Главным конструктором советской семиосферы был, конечно же, сам Сталин. Сразу после смерти вождя историк С. С. Дмитриев записал в своем дневнике: «Великая, гигантская эпоха это тридцатилетие: она всем наполнена, и больше всего Сталиным»[191]
. Именно высказывания вождя и его тексты оказывались теми кирпичами, на которых строилась историческая политика в СССР. Органы пропаганды, образования и науки (последние также зачастую превращались в пропаганду) иногда творчески переосмысливали идеи вождя, но сути не меняли. Культура сталинского времени, по наблюдениям специалистов, хотя и приветствовала иногда инициативу, была принципиально монологична. Об этом свидетельствует и довольно анекдотичный случай с началом дискуссии по языкознанию 1950 г. По воспоминаниям секретаря газеты «Правда» Л. Ф. Ильичева, Сталин вызвал его для того, чтобы ознакомить с работой молодого «талантливого человека с периферии», которого он назвал «просто гением». Когда Ильичев увидел статью, то в конце была поставлена фамилия талантливого провинциала: И. Сталин. Это была знаменитая статья по вопросам языкознания[192]. Нескромность и своеобразный юмор вождя можно оставить за скобками. Здесь важнее другое: шутка символически указывает на то, что Сталин повсюду. Он везде: и в центре и на периферии, он и вождь и «молодой талантливый автор».Особую роль играли «сталинские указания». На деле они часто звучали туманно, но всегда были «исчерпывающими»[193]

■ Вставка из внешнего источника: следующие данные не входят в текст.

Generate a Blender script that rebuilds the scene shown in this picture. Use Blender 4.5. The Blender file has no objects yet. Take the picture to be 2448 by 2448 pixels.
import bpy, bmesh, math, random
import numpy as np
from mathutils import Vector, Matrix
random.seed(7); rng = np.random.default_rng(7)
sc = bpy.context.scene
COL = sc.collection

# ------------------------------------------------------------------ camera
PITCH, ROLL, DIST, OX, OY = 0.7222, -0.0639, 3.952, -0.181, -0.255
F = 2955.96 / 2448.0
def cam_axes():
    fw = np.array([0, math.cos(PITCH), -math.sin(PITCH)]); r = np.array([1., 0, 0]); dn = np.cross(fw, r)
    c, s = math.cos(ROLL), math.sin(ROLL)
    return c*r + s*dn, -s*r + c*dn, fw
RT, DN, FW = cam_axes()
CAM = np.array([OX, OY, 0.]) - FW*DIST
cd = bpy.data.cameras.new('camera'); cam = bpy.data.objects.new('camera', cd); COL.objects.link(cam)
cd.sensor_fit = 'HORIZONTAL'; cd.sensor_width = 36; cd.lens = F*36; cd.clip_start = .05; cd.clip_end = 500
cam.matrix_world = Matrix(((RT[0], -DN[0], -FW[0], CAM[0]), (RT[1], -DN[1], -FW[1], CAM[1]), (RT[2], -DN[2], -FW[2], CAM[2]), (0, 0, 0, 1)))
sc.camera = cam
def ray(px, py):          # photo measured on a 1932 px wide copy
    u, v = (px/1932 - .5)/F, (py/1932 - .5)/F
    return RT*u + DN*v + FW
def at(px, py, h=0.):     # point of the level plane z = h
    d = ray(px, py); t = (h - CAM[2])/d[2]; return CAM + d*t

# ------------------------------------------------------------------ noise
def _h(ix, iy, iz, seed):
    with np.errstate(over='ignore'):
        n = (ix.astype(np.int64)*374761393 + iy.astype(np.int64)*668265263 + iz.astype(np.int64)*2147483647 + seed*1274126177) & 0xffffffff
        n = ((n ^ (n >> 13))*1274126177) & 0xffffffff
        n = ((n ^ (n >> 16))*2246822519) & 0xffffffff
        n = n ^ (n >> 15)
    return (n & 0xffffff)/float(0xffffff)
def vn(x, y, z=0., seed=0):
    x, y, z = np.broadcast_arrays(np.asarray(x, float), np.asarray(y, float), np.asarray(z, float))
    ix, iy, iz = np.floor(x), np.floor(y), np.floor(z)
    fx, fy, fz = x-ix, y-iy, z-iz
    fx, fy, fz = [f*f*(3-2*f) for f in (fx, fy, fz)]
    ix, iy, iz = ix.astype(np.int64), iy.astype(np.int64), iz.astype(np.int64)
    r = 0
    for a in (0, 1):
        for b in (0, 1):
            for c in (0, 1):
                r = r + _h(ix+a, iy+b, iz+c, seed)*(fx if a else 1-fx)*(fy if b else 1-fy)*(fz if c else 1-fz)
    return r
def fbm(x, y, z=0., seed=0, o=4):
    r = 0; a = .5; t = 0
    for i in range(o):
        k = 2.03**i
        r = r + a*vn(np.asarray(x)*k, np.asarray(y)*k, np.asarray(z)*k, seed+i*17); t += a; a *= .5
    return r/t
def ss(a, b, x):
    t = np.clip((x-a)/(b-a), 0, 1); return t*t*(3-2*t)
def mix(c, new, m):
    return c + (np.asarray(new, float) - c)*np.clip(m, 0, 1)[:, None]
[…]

. «Без знания этих указаний не может обойтись ни один историк, какой бы эпохой и какими бы конкретными вопросами он ни занимался»[194]. Имея мифические «исчерпывающие» указания, историки, тем не менее, совершали ошибки. Объяснялось это только тем, что они их либо не поняли, либо сознательно проигнорировали. Последнее уже квалифицировалось как саботаж и вредительство.«Сталинские указания» сродни приказам гениального полководца, ведущего свои войска от победы к победе: «Сталинские указания, касавшиеся как общеметодологических проблем, так и отдельных конкретных вопросов истории, стали основой решительного перелома на фронте исторической науки»[195]
.Значительный интерес представляет и язык Сталина, воплощенный в том числе и в главных для историков директивных текстах и выступлениях. В семиотике принято выделять естественный и искусственный языки. Искусственный язык разрабатывается учеными специально для того, что сформировать универсальные непротиворечивые термины, понятия и категории, исключающие или минимизирующие двоякое толкование. Сталин всегда предпочитал естественный язык, подразумевающий различные интерпретации и восприятия. Этим частично можно объяснить и особую любовь диктатора к истории, где терминология значительно проще и неопределеннее по сравнению даже с другими гуманитарными дисциплинами. Помимо того, что самого Сталина можно обвинить в недостаточной образованности, популизме, эта любовь объясняется и тем, что в естественном языке проще подстраивать смыслы под собственный дискурс, трансформировать их, в нужный момент показывая, что имелось в виду совсем не то, что усвоили слушатели или читатели. Такая позиция позволяла играть роль единственного интерпретатора.
Определяя свой статус в советской символической иерархии, Сталин позиционировал себя как «Ленин сегодня». Другой вариант: «Сталин — ученик Ленина». Таким образом, если следовать за терминологией семиотики, Сталин — это цитата Ленина. Не будем вдаваться в рассуждения о том, насколько это верно. В данном случае это не важно. Необходимо подчеркнуть другое. Помимо культа отца-основателя, являющегося обязательной чертой для любого общества и государства, это отражает бинарность советской символики[196]
. Маркс-Энгельс, рабочий-колхозница, Чапаев-Фурманов, Ленин-Сталин, революция — контрреволюция, красные — белые и т. д. Данный код прослеживается в исторической мифологии. Например, «Кутузов — ученик Суворова» — схема, которая была реализована как в популярных, пропагандистских сочинениях о русской военной славе, так и в серьезных научных монографиях.